# Stated exercise
From the entries below, copy out every line with "file" in it.

# Source records
>> START

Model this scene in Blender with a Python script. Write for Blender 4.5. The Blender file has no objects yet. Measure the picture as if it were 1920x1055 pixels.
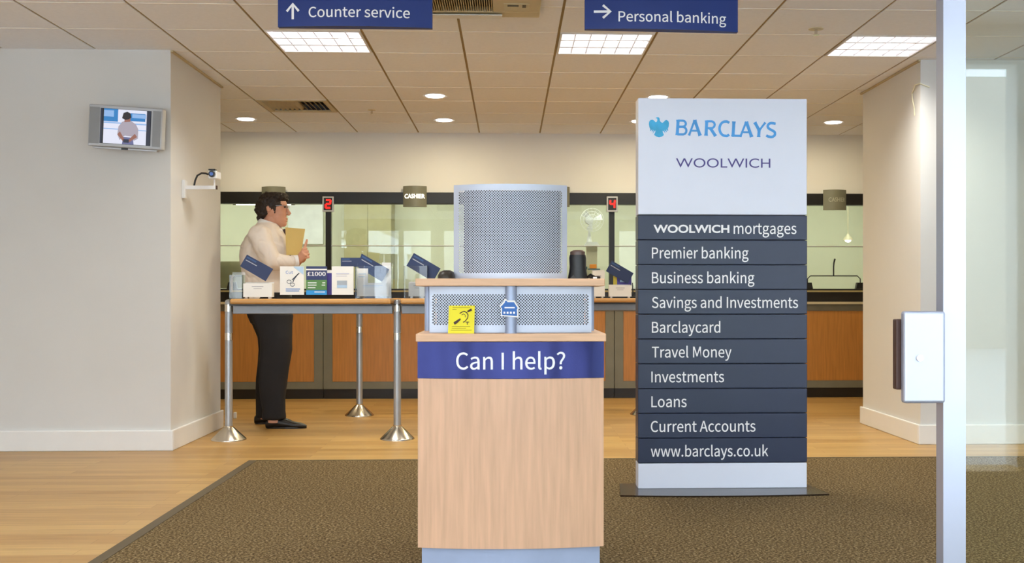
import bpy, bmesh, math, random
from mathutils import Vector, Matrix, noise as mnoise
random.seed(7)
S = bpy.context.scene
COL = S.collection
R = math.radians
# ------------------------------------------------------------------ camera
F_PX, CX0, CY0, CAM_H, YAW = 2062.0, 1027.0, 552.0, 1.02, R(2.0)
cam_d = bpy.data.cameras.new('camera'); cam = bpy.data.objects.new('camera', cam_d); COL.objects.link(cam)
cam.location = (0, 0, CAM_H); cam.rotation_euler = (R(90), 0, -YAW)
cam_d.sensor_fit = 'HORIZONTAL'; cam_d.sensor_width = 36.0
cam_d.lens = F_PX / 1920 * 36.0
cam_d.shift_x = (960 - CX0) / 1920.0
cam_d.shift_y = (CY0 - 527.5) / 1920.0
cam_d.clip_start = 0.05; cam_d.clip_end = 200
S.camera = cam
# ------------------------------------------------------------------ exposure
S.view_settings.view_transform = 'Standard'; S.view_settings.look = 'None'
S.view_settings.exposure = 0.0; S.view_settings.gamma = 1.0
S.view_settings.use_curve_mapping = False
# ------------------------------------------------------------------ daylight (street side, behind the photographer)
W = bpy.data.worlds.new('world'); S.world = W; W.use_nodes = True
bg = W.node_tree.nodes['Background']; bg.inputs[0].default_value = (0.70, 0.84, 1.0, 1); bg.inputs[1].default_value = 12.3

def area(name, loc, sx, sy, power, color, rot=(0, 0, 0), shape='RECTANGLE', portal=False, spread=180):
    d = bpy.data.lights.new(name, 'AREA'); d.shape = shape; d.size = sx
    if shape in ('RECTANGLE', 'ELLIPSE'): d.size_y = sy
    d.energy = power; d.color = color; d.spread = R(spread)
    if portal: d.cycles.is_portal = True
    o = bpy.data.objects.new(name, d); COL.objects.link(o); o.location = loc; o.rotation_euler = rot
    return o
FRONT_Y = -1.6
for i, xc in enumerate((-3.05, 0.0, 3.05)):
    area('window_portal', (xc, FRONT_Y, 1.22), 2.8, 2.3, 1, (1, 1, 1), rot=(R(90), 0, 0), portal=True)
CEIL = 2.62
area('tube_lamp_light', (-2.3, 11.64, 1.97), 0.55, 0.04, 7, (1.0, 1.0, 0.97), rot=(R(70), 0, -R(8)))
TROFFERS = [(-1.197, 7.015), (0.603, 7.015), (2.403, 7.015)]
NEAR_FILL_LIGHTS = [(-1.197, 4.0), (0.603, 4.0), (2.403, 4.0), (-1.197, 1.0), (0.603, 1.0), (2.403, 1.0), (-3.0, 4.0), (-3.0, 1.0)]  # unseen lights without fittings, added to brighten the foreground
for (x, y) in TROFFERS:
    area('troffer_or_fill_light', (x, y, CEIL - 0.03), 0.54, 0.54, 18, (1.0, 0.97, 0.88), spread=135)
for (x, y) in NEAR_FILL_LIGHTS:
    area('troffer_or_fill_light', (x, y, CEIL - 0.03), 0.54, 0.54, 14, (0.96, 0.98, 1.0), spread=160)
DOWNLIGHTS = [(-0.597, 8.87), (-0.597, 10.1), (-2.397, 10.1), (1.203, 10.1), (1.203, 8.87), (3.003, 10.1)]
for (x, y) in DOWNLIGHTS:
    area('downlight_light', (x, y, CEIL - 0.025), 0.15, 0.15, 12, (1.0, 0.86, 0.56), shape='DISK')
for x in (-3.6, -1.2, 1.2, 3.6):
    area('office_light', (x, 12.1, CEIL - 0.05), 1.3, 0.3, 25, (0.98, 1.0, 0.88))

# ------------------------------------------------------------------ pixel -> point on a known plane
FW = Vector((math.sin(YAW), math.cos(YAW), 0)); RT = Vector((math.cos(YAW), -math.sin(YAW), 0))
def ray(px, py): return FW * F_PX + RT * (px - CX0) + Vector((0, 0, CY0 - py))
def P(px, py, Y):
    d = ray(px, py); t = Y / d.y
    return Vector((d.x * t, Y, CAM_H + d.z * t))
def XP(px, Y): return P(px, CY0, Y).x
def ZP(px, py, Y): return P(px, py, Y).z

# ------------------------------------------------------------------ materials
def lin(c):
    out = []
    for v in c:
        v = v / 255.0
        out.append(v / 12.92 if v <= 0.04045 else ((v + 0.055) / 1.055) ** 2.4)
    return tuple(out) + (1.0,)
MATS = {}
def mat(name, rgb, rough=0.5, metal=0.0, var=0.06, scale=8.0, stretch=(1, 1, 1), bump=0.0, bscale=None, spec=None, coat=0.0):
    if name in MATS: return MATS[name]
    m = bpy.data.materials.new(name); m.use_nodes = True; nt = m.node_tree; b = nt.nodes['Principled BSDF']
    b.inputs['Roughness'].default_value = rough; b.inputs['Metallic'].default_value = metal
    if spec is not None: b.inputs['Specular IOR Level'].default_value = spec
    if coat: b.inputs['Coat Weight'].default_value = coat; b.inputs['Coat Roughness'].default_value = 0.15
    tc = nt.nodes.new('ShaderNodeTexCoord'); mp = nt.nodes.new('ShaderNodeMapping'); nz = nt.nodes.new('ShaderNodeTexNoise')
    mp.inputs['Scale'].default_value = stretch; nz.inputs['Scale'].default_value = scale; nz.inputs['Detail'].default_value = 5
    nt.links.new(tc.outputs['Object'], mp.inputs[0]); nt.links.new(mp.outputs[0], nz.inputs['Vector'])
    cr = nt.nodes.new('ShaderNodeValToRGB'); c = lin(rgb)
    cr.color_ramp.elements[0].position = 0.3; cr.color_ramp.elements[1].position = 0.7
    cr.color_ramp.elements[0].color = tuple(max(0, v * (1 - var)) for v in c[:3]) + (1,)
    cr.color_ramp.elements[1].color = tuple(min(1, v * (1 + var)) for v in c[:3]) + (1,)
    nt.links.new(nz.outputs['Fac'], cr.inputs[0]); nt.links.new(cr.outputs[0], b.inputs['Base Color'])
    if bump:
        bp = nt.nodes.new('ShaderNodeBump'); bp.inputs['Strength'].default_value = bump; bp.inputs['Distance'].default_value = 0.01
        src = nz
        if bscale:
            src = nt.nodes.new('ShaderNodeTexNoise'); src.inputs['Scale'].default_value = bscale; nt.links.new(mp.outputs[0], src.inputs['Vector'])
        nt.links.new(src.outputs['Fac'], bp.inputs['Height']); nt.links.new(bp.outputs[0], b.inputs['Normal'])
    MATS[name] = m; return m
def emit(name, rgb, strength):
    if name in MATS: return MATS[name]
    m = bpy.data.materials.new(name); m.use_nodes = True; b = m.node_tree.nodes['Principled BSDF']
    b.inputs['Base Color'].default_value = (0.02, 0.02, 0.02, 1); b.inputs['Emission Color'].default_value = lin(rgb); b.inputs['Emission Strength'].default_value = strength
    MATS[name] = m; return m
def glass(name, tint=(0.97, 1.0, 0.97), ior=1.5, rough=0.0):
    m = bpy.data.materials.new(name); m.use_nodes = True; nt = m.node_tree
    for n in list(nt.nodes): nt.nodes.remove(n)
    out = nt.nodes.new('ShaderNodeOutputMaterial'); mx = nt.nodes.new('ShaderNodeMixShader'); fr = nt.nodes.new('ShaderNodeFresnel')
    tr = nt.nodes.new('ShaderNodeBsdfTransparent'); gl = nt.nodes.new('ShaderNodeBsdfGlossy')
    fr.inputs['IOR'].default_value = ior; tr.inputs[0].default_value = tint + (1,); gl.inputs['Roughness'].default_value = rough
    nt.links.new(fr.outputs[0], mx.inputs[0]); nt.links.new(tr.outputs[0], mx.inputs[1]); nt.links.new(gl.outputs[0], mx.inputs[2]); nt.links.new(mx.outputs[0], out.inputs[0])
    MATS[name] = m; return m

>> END
>> START

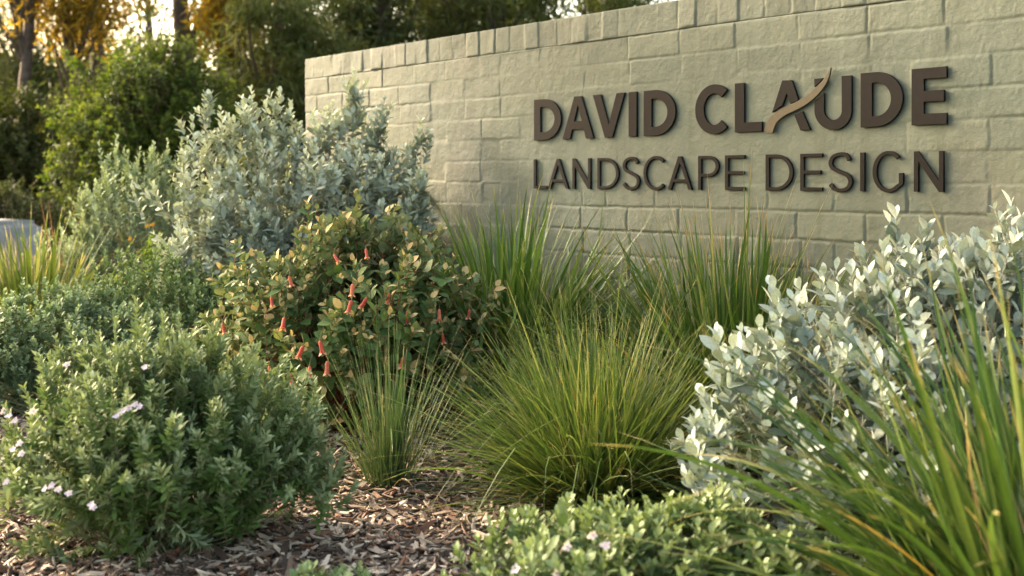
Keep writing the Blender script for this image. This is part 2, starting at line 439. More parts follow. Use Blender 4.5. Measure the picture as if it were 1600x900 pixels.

>> END
>> START

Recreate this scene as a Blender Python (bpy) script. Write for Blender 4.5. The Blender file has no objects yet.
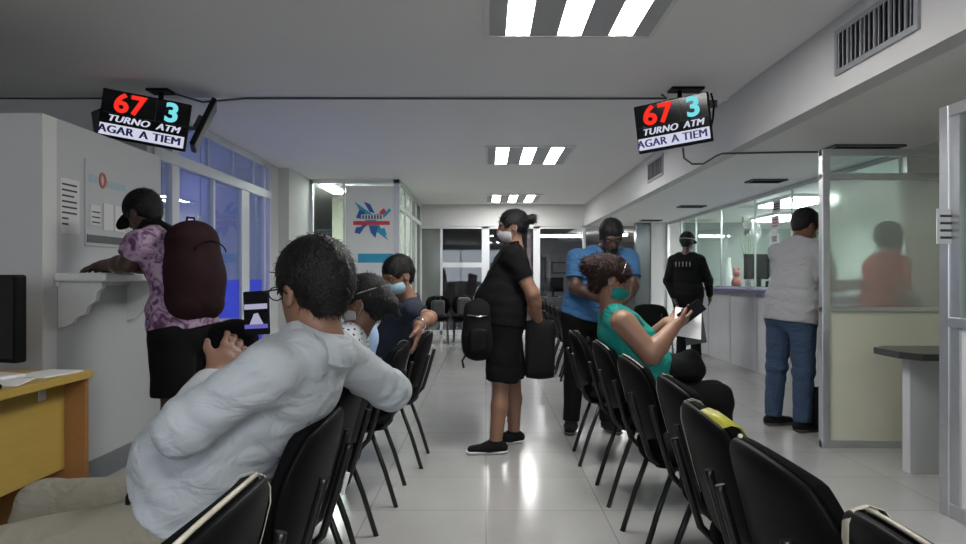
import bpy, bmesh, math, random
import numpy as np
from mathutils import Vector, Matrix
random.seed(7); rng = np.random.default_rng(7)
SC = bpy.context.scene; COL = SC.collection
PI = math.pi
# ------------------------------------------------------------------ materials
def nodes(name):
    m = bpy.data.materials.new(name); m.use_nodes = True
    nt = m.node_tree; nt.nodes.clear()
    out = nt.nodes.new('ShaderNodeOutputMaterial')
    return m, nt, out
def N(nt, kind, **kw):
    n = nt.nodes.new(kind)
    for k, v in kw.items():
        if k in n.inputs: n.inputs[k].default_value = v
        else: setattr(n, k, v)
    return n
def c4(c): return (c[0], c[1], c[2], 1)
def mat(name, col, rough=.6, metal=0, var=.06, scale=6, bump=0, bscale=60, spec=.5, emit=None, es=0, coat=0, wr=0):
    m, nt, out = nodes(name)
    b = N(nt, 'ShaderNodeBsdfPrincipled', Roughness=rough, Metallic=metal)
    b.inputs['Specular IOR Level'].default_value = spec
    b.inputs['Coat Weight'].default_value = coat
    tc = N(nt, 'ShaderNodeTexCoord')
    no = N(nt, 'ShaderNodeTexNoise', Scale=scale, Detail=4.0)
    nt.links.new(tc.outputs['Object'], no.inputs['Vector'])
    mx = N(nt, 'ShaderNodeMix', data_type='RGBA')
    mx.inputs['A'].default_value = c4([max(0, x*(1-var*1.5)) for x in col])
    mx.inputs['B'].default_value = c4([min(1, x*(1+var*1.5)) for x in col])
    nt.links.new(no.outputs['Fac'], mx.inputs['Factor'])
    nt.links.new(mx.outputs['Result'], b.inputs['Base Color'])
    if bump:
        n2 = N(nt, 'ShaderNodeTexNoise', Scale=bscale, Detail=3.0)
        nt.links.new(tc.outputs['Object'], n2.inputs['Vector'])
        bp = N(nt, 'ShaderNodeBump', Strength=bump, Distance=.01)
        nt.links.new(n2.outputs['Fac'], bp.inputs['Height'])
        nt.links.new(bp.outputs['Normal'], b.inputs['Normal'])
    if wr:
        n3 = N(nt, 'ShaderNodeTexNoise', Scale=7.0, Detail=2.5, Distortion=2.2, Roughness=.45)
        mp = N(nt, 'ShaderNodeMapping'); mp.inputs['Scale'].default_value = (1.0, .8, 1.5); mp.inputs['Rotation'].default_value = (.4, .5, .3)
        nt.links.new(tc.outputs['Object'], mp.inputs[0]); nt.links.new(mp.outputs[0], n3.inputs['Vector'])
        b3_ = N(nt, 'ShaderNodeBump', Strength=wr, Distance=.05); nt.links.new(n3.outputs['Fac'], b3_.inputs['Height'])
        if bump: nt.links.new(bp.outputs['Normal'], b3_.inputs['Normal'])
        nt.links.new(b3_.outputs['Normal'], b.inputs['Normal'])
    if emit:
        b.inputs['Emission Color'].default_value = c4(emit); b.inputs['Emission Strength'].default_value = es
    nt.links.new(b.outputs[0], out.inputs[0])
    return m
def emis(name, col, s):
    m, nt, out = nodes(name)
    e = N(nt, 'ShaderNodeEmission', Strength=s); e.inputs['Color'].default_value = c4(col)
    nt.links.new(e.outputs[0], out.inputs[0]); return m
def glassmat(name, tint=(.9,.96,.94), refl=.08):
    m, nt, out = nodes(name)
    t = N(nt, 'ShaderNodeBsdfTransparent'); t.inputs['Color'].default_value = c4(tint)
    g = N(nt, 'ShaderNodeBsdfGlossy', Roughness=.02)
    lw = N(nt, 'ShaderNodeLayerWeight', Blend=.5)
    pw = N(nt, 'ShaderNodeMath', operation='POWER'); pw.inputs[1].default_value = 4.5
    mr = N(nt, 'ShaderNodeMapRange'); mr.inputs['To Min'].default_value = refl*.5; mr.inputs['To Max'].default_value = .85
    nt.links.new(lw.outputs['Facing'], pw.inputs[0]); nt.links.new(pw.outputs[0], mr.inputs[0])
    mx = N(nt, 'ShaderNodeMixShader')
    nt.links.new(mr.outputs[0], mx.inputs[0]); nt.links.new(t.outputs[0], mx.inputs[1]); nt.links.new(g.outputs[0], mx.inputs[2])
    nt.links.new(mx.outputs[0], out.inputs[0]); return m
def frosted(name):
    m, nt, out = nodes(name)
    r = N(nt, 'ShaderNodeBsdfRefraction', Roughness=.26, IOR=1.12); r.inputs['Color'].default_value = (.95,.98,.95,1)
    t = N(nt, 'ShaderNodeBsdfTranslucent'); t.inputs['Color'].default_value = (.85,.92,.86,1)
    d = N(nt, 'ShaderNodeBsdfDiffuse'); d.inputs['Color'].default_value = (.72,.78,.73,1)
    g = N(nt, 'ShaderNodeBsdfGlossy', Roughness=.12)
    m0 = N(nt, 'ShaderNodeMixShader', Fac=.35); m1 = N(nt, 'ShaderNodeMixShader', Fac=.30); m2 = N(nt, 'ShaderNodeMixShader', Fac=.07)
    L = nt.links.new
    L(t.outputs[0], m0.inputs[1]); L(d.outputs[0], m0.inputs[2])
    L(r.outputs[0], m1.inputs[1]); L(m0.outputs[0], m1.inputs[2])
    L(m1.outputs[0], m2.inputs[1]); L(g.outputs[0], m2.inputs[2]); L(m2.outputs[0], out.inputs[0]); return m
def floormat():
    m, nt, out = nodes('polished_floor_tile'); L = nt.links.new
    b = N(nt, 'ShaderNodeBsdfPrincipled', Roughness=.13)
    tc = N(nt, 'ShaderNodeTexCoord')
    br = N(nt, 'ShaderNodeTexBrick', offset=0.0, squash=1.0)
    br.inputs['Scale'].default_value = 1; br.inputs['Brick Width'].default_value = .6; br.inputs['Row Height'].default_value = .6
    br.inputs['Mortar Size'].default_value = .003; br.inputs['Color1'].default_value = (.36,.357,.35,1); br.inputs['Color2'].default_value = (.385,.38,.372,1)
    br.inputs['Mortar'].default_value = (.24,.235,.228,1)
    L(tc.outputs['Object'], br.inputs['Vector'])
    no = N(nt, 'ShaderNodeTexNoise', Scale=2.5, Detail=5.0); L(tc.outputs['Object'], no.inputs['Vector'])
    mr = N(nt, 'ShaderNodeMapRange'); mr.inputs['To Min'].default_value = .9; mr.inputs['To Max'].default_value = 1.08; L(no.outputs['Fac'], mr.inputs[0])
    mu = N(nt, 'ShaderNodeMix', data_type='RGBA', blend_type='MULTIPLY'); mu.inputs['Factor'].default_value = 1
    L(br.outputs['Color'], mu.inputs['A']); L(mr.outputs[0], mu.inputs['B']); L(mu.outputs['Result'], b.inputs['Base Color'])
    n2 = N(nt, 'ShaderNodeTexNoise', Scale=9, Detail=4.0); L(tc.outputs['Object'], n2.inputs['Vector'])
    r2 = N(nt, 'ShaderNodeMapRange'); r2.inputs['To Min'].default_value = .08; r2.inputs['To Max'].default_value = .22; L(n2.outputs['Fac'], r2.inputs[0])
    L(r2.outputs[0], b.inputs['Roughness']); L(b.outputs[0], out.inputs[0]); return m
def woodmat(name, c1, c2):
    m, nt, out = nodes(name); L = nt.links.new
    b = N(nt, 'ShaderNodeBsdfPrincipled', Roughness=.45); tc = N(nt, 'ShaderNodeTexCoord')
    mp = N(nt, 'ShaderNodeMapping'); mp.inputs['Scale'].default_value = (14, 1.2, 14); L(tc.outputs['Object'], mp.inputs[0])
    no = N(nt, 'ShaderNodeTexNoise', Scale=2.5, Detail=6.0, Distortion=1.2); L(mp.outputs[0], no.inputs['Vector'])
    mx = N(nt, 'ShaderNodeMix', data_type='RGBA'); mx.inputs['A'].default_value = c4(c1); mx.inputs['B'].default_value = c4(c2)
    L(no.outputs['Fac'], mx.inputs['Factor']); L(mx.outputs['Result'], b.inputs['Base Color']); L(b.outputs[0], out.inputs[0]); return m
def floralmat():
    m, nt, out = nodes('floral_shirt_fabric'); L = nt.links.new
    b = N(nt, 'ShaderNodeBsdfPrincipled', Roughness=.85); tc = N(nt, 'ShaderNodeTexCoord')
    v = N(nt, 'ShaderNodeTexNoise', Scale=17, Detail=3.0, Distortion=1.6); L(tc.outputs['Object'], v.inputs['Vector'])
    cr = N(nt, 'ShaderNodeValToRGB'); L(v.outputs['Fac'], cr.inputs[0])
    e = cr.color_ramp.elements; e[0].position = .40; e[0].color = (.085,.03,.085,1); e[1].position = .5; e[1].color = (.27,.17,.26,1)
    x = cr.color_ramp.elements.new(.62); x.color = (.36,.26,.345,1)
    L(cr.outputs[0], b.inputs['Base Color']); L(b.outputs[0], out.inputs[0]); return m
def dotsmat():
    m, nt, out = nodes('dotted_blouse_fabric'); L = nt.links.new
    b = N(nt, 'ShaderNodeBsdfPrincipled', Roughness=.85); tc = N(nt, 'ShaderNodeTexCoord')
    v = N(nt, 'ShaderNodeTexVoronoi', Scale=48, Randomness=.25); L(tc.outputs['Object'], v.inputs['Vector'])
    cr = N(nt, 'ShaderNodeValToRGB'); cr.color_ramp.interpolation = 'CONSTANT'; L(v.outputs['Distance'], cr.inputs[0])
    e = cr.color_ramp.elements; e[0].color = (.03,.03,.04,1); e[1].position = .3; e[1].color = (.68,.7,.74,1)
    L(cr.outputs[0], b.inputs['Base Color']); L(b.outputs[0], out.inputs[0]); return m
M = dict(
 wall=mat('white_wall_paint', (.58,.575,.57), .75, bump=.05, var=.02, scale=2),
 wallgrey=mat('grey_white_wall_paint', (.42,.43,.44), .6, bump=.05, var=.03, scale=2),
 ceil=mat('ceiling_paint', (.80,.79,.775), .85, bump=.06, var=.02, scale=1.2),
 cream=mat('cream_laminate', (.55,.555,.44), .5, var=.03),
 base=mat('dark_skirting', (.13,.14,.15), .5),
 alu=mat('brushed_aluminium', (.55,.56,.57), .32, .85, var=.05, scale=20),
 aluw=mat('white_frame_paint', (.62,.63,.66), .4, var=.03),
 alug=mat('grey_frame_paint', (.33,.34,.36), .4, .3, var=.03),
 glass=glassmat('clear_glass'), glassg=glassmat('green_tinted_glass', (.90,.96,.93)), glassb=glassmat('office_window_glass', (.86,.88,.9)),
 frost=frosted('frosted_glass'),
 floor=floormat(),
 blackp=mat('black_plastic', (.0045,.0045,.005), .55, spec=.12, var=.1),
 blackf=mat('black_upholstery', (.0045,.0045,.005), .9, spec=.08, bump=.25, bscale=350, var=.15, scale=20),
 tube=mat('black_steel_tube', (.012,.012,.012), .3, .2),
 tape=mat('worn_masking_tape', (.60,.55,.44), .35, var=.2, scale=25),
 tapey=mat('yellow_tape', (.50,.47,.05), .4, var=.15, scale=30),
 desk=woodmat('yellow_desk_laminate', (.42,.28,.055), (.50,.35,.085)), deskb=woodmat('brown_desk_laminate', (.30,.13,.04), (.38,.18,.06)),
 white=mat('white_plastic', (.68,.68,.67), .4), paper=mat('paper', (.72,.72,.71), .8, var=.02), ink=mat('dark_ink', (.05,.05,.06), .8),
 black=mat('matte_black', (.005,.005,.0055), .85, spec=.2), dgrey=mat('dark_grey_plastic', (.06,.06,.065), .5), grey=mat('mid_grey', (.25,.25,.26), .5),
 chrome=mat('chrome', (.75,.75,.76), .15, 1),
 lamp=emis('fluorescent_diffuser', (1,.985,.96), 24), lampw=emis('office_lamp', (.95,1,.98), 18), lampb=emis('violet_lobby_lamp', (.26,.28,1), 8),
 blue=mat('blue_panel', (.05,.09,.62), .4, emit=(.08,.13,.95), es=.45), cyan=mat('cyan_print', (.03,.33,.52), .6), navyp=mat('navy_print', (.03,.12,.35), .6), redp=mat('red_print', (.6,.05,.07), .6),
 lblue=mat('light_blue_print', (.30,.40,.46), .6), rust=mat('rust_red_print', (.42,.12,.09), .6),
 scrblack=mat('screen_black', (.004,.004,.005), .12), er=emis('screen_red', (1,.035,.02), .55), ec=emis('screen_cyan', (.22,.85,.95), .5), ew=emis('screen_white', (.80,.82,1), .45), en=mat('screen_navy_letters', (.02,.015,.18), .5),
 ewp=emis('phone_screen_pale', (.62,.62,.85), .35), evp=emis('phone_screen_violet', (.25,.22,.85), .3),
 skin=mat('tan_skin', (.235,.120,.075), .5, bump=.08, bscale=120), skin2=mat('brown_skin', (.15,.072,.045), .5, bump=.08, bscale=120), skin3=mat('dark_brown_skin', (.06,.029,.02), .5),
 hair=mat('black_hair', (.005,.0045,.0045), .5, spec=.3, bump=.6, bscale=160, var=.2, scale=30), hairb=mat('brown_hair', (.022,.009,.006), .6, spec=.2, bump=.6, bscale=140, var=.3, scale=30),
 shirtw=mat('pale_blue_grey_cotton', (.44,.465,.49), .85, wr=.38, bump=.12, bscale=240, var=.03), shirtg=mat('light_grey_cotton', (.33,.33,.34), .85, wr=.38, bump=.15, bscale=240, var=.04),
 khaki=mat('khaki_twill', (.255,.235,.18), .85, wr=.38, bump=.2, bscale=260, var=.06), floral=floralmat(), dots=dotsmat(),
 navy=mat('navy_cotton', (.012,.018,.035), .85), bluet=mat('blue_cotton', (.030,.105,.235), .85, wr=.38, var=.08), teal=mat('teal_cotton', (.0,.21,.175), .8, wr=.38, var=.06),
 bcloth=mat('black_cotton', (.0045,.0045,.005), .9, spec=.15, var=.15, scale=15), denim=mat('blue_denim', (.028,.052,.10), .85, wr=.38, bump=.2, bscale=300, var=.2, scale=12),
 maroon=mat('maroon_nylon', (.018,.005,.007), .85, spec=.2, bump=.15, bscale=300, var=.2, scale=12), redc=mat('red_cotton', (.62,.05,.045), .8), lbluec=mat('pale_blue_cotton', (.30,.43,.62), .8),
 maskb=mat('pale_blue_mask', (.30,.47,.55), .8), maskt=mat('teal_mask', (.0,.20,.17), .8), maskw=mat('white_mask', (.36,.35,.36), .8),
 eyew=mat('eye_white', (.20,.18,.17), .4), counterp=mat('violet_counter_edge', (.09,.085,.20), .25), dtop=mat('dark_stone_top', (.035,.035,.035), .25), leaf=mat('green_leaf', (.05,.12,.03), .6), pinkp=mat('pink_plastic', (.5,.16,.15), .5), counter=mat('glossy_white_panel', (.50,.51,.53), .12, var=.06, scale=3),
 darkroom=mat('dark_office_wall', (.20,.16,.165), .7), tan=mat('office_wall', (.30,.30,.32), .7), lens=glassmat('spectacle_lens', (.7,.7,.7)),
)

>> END

# Right answer
Model this scene in Blender with a Python script. Write for Blender 4.5. The Blender file has no objects yet. Measure the picture as if it were 1920x1055 pixels.
Recreate this scene as a Blender Python (bpy) script. Write for Blender 4.5. The Blender file has no objects yet.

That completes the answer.